PROBLEM TO WORK ON – Go through the listing and copy every line word for word.

GIVEN INFORMATION –
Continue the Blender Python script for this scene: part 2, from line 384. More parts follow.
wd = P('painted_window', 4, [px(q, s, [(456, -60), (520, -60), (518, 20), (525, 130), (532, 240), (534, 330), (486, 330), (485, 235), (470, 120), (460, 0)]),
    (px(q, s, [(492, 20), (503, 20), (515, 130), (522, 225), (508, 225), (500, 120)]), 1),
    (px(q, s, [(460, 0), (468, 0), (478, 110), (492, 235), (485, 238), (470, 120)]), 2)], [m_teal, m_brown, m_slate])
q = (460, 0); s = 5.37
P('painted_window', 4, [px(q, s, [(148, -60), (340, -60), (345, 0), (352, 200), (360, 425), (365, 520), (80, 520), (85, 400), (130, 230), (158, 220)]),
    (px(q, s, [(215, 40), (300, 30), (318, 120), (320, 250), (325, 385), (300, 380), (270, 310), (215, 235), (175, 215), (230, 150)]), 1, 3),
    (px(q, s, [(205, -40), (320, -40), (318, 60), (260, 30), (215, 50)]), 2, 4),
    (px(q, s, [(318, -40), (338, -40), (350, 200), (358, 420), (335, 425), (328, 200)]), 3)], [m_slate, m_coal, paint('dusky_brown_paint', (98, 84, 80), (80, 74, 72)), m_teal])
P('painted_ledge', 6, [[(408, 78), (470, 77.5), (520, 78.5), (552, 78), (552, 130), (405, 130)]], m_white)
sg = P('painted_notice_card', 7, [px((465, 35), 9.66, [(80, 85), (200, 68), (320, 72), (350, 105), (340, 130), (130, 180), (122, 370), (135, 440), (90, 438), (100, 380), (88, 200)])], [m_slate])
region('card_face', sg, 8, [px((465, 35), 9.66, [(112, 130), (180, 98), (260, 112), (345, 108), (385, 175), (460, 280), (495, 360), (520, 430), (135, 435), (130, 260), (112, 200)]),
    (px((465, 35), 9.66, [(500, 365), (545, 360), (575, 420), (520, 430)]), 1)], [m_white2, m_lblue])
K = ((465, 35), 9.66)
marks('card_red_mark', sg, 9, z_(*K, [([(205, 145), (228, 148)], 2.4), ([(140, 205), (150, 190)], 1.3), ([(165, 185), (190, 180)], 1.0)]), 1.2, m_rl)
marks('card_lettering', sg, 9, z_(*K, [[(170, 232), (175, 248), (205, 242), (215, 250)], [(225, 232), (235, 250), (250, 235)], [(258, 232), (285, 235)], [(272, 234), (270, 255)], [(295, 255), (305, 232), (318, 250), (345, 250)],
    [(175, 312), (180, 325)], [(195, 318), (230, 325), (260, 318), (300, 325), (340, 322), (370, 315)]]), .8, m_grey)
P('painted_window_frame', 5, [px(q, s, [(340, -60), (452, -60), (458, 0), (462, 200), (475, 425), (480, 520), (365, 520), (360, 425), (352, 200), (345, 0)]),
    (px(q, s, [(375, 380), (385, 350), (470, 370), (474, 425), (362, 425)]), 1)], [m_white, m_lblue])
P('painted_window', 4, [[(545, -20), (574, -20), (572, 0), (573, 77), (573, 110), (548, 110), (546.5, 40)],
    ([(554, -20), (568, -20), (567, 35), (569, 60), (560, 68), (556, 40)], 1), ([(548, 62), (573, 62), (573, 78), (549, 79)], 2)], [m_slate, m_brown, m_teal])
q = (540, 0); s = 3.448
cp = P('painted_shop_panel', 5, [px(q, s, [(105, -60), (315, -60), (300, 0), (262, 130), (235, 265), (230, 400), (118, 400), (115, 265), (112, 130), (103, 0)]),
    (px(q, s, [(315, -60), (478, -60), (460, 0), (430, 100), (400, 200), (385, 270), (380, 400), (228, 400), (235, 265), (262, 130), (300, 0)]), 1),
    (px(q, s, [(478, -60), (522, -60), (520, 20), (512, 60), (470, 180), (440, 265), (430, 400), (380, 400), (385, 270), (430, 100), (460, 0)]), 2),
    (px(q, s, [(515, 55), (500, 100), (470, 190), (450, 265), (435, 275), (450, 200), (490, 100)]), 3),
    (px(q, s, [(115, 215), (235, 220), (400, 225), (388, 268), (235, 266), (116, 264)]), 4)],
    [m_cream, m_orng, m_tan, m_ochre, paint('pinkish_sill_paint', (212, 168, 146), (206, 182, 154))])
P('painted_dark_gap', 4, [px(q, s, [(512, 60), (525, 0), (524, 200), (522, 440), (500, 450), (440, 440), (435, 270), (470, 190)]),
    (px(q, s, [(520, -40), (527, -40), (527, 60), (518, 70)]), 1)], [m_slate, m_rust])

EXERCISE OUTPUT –
Continue the Blender Python script for this scene: part 2, from line 384. More parts follow.
wd = P('painted_window', 4, [px(q, s, [(456, -60), (520, -60), (518, 20), (525, 130), (532, 240), (534, 330), (486, 330), (485, 235), (470, 120), (460, 0)]),
    (px(q, s, [(492, 20), (503, 20), (515, 130), (522, 225), (508, 225), (500, 120)]), 1),
    (px(q, s, [(460, 0), (468, 0), (478, 110), (492, 235), (485, 238), (470, 120)]), 2)], [m_teal, m_brown, m_slate])
q = (460, 0); s = 5.37
P('painted_window', 4, [px(q, s, [(148, -60), (340, -60), (345, 0), (352, 200), (360, 425), (365, 520), (80, 520), (85, 400), (130, 230), (158, 220)]),
    (px(q, s, [(215, 40), (300, 30), (318, 120), (320, 250), (325, 385), (300, 380), (270, 310), (215, 235), (175, 215), (230, 150)]), 1, 3),
    (px(q, s, [(205, -40), (320, -40), (318, 60), (260, 30), (215, 50)]), 2, 4),
    (px(q, s, [(318, -40), (338, -40), (350, 200), (358, 420), (335, 425), (328, 200)]), 3)], [m_slate, m_coal, paint('dusky_brown_paint', (98, 84, 80), (80, 74, 72)), m_teal])
P('painted_ledge', 6, [[(408, 78), (470, 77.5), (520, 78.5), (552, 78), (552, 130), (405, 130)]], m_white)
sg = P('painted_notice_card', 7, [px((465, 35), 9.66, [(80, 85), (200, 68), (320, 72), (350, 105), (340, 130), (130, 180), (122, 370), (135, 440), (90, 438), (100, 380), (88, 200)])], [m_slate])
region('card_face', sg, 8, [px((465, 35), 9.66, [(112, 130), (180, 98), (260, 112), (345, 108), (385, 175), (460, 280), (495, 360), (520, 430), (135, 435), (130, 260), (112, 200)]),
    (px((465, 35), 9.66, [(500, 365), (545, 360), (575, 420), (520, 430)]), 1)], [m_white2, m_lblue])
K = ((465, 35), 9.66)
marks('card_red_mark', sg, 9, z_(*K, [([(205, 145), (228, 148)], 2.4), ([(140, 205), (150, 190)], 1.3), ([(165, 185), (190, 180)], 1.0)]), 1.2, m_rl)
marks('card_lettering', sg, 9, z_(*K, [[(170, 232), (175, 248), (205, 242), (215, 250)], [(225, 232), (235, 250), (250, 235)], [(258, 232), (285, 235)], [(272, 234), (270, 255)], [(295, 255), (305, 232), (318, 250), (345, 250)],
    [(175, 312), (180, 325)], [(195, 318), (230, 325), (260, 318), (300, 325), (340, 322), (370, 315)]]), .8, m_grey)
P('painted_window_frame', 5, [px(q, s, [(340, -60), (452, -60), (458, 0), (462, 200), (475, 425), (480, 520), (365, 520), (360, 425), (352, 200), (345, 0)]),
    (px(q, s, [(375, 380), (385, 350), (470, 370), (474, 425), (362, 425)]), 1)], [m_white, m_lblue])
P('painted_window', 4, [[(545, -20), (574, -20), (572, 0), (573, 77), (573, 110), (548, 110), (546.5, 40)],
    ([(554, -20), (568, -20), (567, 35), (569, 60), (560, 68), (556, 40)], 1), ([(548, 62), (573, 62), (573, 78), (549, 79)], 2)], [m_slate, m_brown, m_teal])
q = (540, 0); s = 3.448
cp = P('painted_shop_panel', 5, [px(q, s, [(105, -60), (315, -60), (300, 0), (262, 130), (235, 265), (230, 400), (118, 400), (115, 265), (112, 130), (103, 0)]),
    (px(q, s, [(315, -60), (478, -60), (460, 0), (430, 100), (400, 200), (385, 270), (380, 400), (228, 400), (235, 265), (262, 130), (300, 0)]), 1),
    (px(q, s, [(478, -60), (522, -60), (520, 20), (512, 60), (470, 180), (440, 265), (430, 400), (380, 400), (385, 270), (430, 100), (460, 0)]), 2),
    (px(q, s, [(515, 55), (500, 100), (470, 190), (450, 265), (435, 275), (450, 200), (490, 100)]), 3),
    (px(q, s, [(115, 215), (235, 220), (400, 225), (388, 268), (235, 266), (116, 264)]), 4)],
    [m_cream, m_orng, m_tan, m_ochre, paint('pinkish_sill_paint', (212, 168, 146), (206, 182, 154))])
P('painted_dark_gap', 4, [px(q, s, [(512, 60), (525, 0), (524, 200), (522, 440), (500, 450), (440, 440), (435, 270), (470, 190)]),
    (px(q, s, [(520, -40), (527, -40), (527, 60), (518, 70)]), 1)], [m_slate, m_rust])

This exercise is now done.